Prechtl sah vieles, er hospitierte, er beobachtete, er analysierte - und er entwarf für sich nach und nach eine eigene (Trainings-)Philosophie. Das hört sich alles einfacher an, als es tatsächlich ist. Denn es gibt rund um das runde Leder nicht mehr so viel, das überhaupt neu entdeckt werden kann. Doch Andi Prechtl hat das scheinbar Unmögliche geschafft. Denn nicht umsonst ist er seit einiger Zeit damit beschäftigt, auf der ganzen Welt Fußballschulen nach seinen Ideen aufzubauen. "Er versucht stets sein Wissen als Trainer zu erweitern und ist immer auf der Suche nach neuen innovativen technischen sowie taktischen Ideen für sein Spiel", stellt David Niedermeier fest.
Doch was macht Andreas Prechtl, das so ankommt und gelobt wird? Er versucht seine Philosophie kurz und bündig zu erklären: "Egal ob Bundesliga oder A-Klasse: Man verliert ein Spiel nicht wegen einer falschen Taktik oder Formation, sondern wegen individuellen Fehlern. Deshalb gilt es diese auf der einen Seite zu minimieren und auf der anderen Seite, wenn sie der Gegner macht, auszunutzen." Auf die Praxis umgelegt bedeutet das, dass der 34-Jährige zu vermitteln versucht, dass jeder Spieler jederzeit Lösungen parat haben muss.
Gewisse technische Skills sind deshalb Grundvoraussetzungen im Repertoire des Fußballers - egal ob Schweinsklasse oder Champions League. Und genau hier krankt derzeit, so Prechtl, der deutsche Fußball. "Seit der Jahrtausendwende wird doch nur darauf geachtet, dass der Ball möglichst oft gepasst wird. Die Individualität geht komplett verloren." Dieser Ansatz war vor Jahren vielleicht noch der richtige, ist aber inzwischen längst überholt, weshalb der DFB hinterherhinke.

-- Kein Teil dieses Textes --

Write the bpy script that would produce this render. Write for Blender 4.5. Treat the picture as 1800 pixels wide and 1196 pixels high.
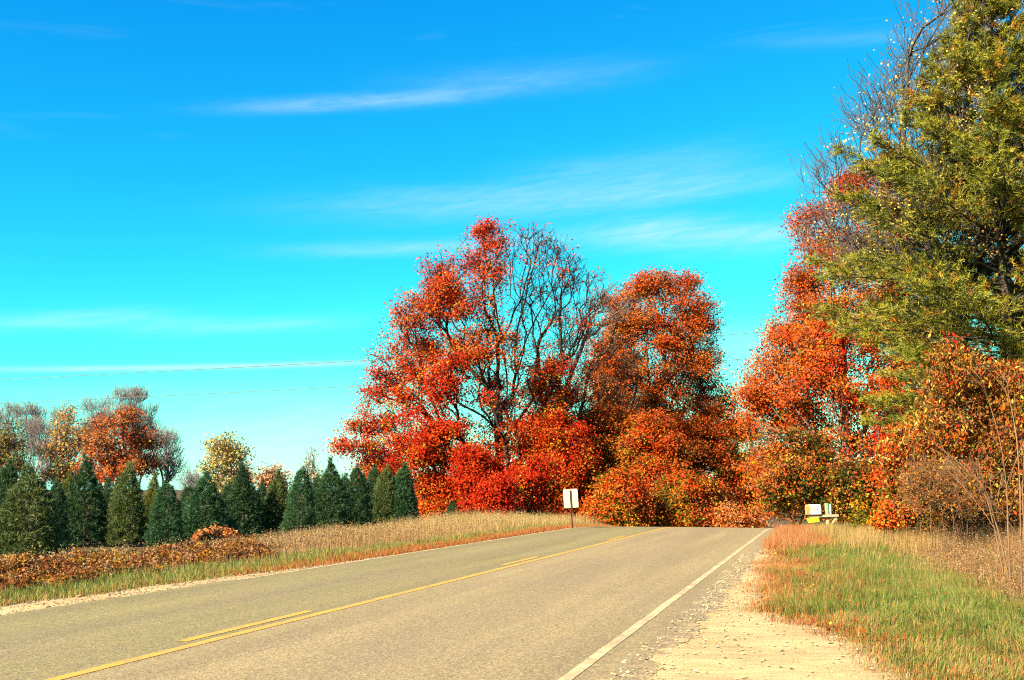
import bpy, math, random
import numpy as np
from mathutils import Vector, Matrix

for _o in list(bpy.data.objects):
    bpy.data.objects.remove(_o)
scene = bpy.context.scene
COL = scene.collection

# ------------------------------------------------------------------ camera
CAM_H = 1.5
PITCH = math.atan(262 / 2000)            # camera tilted up a little
cam_data = bpy.data.cameras.new('camera')
cam_data.sensor_width = 36.0
cam_data.lens = 40.0
cam_data.clip_start = 0.1
cam_data.clip_end = 20000
cam = bpy.data.objects.new('camera', cam_data)
COL.objects.link(cam)
cam.location = (0, 0, CAM_H)
cam.rotation_euler = (math.pi / 2 + PITCH, 0, 0)
scene.camera = cam

# ------------------------------------------------------------------ light
SUN_EL = math.radians(34)
SUN_AZ = math.radians(49)                # from straight behind the camera towards its left
S = Vector((-math.sin(SUN_AZ) * math.cos(SUN_EL), -math.cos(SUN_AZ) * math.cos(SUN_EL), math.sin(SUN_EL)))
sun_data = bpy.data.lights.new('sun', 'SUN')
sun_data.energy = 5.0
sun_data.angle = math.radians(0.5)
sun_data.color = (1.0, 0.87, 0.66)
sun = bpy.data.objects.new('sun', sun_data)
COL.objects.link(sun)
sun.rotation_euler = S.to_track_quat('Z', 'Y').to_euler()

SKY_STRENGTH = 0.05
SKY_GAIN = (1.0, 1.17, 0.64)
SKY_POW = (2.9, 1.3, 0.5)

world = bpy.data.worlds.new('World')
scene.world = world
world.use_nodes = True
wt = world.node_tree
for n in list(wt.nodes):
    wt.nodes.remove(n)


def wn(kind, **kw):
    n = wt.nodes.new(kind)
    for k, v in kw.items():
        setattr(n, k, v)
    return n


def wl(a, b):
    wt.links.new(a, b)


def wmath(op, a, b=None, c=None, clamp=False):
    n = wn('ShaderNodeMath', operation=op, use_clamp=clamp)
    for i, v in enumerate((a, b, c)):
        if v is None:
            continue
        if isinstance(v, (int, float)):
            n.inputs[i].default_value = v
        else:
            wl(v, n.inputs[i])
    return n.outputs[0]


w_out = wn('ShaderNodeOutputWorld')
w_bg = wn('ShaderNodeBackground')
w_bg.inputs['Strength'].default_value = SKY_STRENGTH
w_sky = wn('ShaderNodeTexSky', sky_type='NISHITA')
w_sky.sun_disc = False
w_sky.sun_elevation = SUN_EL
w_sky.sun_rotation = math.pi + SUN_AZ
w_sky.altitude = 200
w_sky.air_density = 1.0
w_sky.dust_density = 0.3
w_sky.ozone_density = 2.0
# the strong colour rendering of the photograph: per-channel gain and contrast, the same over the whole sky
w_sep = wn('ShaderNodeSeparateColor')
wl(w_sky.outputs[0], w_sep.inputs[0])
w_comb = wn('ShaderNodeCombineColor')
SKY_REF = 10.0
for i in range(3):
    t = wmath('DIVIDE', w_sep.outputs[i], SKY_REF)
    t = wmath('POWER', t, SKY_POW[i])
    t = wmath('MULTIPLY', t, SKY_GAIN[i] * SKY_REF)
    wl(t, w_comb.inputs[i])
# cirrus: thin streaks, by direction in the sky (azimuth, elevation in degrees)
w_tc = wn('ShaderNodeTexCoord')
w_xyz = wn('ShaderNodeSeparateXYZ')
wl(w_tc.outputs['Generated'], w_xyz.inputs[0])
az = wmath('MULTIPLY', wmath('ARCTAN2', w_xyz.outputs[0], w_xyz.outputs[1]), 180 / math.pi)
el = wmath('MULTIPLY', wmath('ARCSINE', w_xyz.outputs[2]), 180 / math.pi)
w_cv = wn('ShaderNodeCombineXYZ')
wl(wmath('MULTIPLY', az, 0.06), w_cv.inputs[0])
wl(wmath('MULTIPLY', wmath('SUBTRACT', el, wmath('MULTIPLY', az, 0.05)), 0.55), w_cv.inputs[1])
w_n1 = wn('ShaderNodeTexNoise')
w_n1.inputs['Scale'].default_value = 1.0
w_n1.inputs['Detail'].default_value = 7
w_n1.inputs['Roughness'].default_value = 0.6
w_n1.inputs['Distortion'].default_value = 0.4
wl(w_cv.outputs[0], w_n1.inputs['Vector'])
w_cv2 = wn('ShaderNodeCombineXYZ')
wl(wmath('MULTIPLY', az, 0.35), w_cv2.inputs[0])
wl(wmath('MULTIPLY', wmath('SUBTRACT', el, wmath('MULTIPLY', az, 0.12)), 2.6), w_cv2.inputs[1])
w_n2 = wn('ShaderNodeTexNoise')
w_n2.inputs['Scale'].default_value = 1.0
w_n2.inputs['Detail'].default_value = 6
w_n2.inputs['Roughness'].default_value = 0.65
w_n2.inputs['Distortion'].default_value = 0.6
wl(w_cv2.outputs[0], w_n2.inputs['Vector'])


def sky_dir(px, py):
    b = (598 - py) / 2000
    a = (px - 900) / 2000
    y = math.cos(PITCH) - b * math.sin(PITCH)
    z = math.sin(PITCH) + b * math.cos(PITCH)
    return math.degrees(math.atan2(a, y)), math.degrees(math.asin(z / math.sqrt(a * a + y * y + z * z)))


total = wmath('MULTIPLY', wmath('SUBTRACT', w_n1.outputs[0], 0.60, clamp=True), 0.30)
#        x0   y0    x1    y1   half thickness(px) strength
STREAKS = [(400, 190, 880, 160, 12, 0.38), (700, 150, 1150, 120, 22, 0.16), (540, 368, 1450, 305, 26, 0.34),
           (900, 320, 1330, 280, 34, 0.22), (500, 440, 1050, 416, 15, 0.34), (1010, 412, 1480, 408, 26, 0.55),
           (1090, 395, 1230, 385, 14, 0.22), (-100, 575, 300, 552, 16, 0.34), (200, 578, 620, 566, 17, 0.34),
           (-60, 650, 740, 634, 5, 0.75), (240, 780, 760, 750, 55, 0.5), (350, 830, 800, 800, 45, 0.35),
           (-100, 700, 700, 690, 30, 0.15), (1150, 630, 1450, 600, 40, 0.4), (1330, 75, 1700, 50, 12, 0.12)]
for (x0, y0, x1, y1, th, st) in STREAKS:
    a0, e0 = sky_dir(x0, y0)
    a1, e1 = sky_dir(x1, y1)
    ca, ce = (a0 + a1) / 2, (e0 + e1) / 2
    ha = (a1 - a0) / 2
    sl = (e1 - e0) / (a1 - a0)
    th = th * 0.0286
    da = wmath('SUBTRACT', az, ca)
    de = wmath('SUBTRACT', wmath('SUBTRACT', el, ce), wmath('MULTIPLY', da, sl))
    if th > 0.2:
        de = wmath('ADD', de, wmath('MULTIPLY', wmath('SUBTRACT', w_n1.outputs[0], 0.5), th * 2.2))
    q = wmath('ADD', wmath('POWER', wmath('ABSOLUTE', wmath('DIVIDE', da, ha)), 3.0),
              wmath('POWER', wmath('ABSOLUTE', wmath('DIVIDE', de, th)), 2.0))
    g = wmath('POWER', 2.718, wmath('MULTIPLY', q, -1.2))
    tex = wmath('MULTIPLY_ADD', w_n2.outputs[0], 1.9, -0.25, clamp=True) if th > 0.2 else wmath('MULTIPLY_ADD', w_n2.outputs[0], 1.0, 0.3)
    total = wmath('ADD', total, wmath('MULTIPLY', wmath('MULTIPLY', g, tex), st))
total = wmath('MULTIPLY', total, 1.0, clamp=True)
w_mix = wn('ShaderNodeMix', data_type='RGBA')
wl(total, w_mix.inputs[0])
wl(w_comb.outputs[0], w_mix.inputs[6])
CLOUD = 4.1
w_mix.inputs[7].default_value = (CLOUD * 0.72, CLOUD * 1.0, CLOUD, 1)
wl(w_mix.outputs[2], w_bg.inputs['Color'])
wl(w_bg.outputs[0], w_out.inputs[0])

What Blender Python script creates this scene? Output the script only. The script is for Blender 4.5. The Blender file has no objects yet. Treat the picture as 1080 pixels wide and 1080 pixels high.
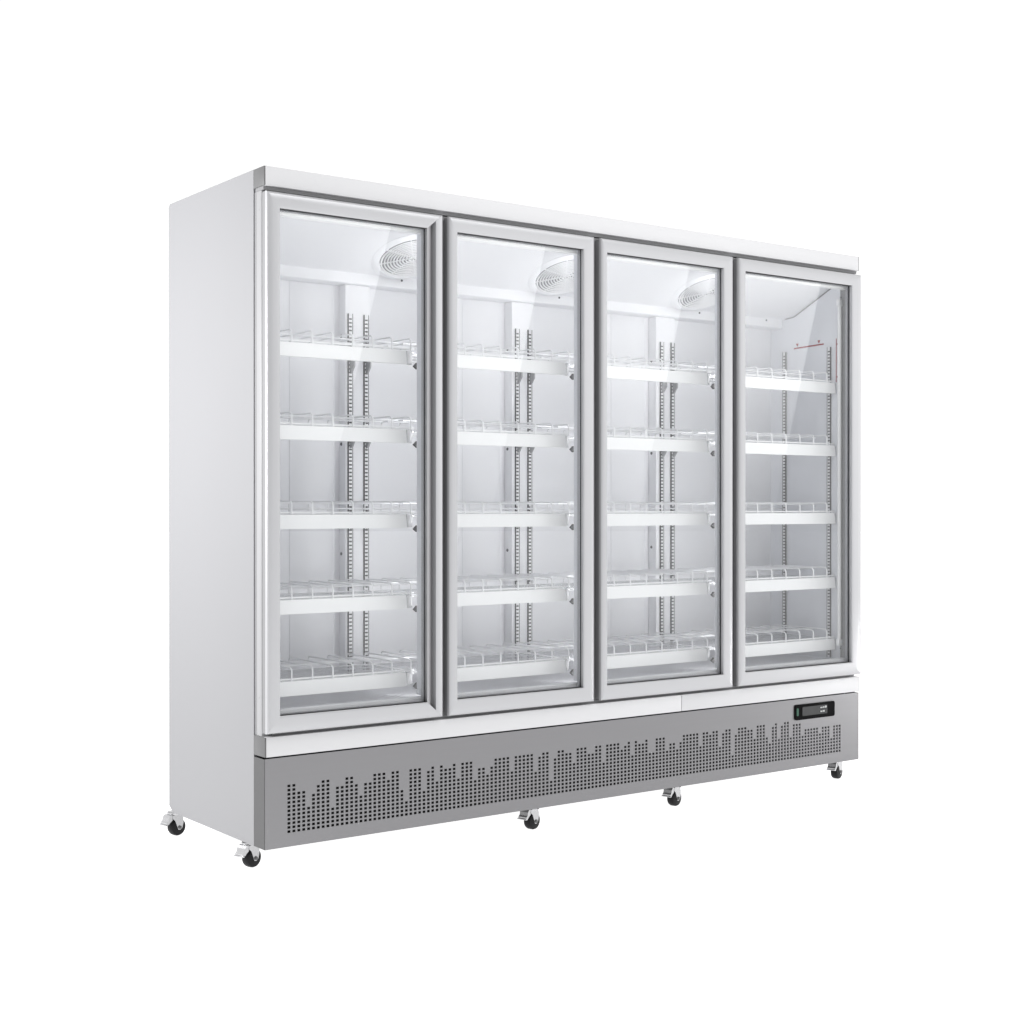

"Wir haben 20 Millionen Einwohner mehr als jedes andere Land in Europa, schaffen es bei einer WM aber nicht in die K.O.-Phase. Das spricht für sich", stellt der Waidler fest. "Letztlich kommen wir nur über unsere Breite, wegen den vielen Fußballern, zu Erfolgen. Eine Spitzenförderung haben wir nicht - so wie beispielsweise Kroatien mit seinen vier Millionen Einwohnern."
Zugegeben, Prechtls Ausführungen klingen etwas oberlehrerhaft. Das wird ihm aber nicht gerecht. Denn der A-Lizenz-Inhaber ist keinesfalls ein Typ Besserwisser. Vielmehr ein Besessener, dessen Gedanken fast ausschließlich um den Fußball kreisen. Der sich regelmäßig selbst hinterfragt und stetig an sich und seinen Ideen arbeitet. Insgesamt eine erfolgversprechende Gemengelage, weshalb David Niedermeier unterstreicht: "Wir sind überzeugt davon, dass er es in den Profibereich schaffen wird."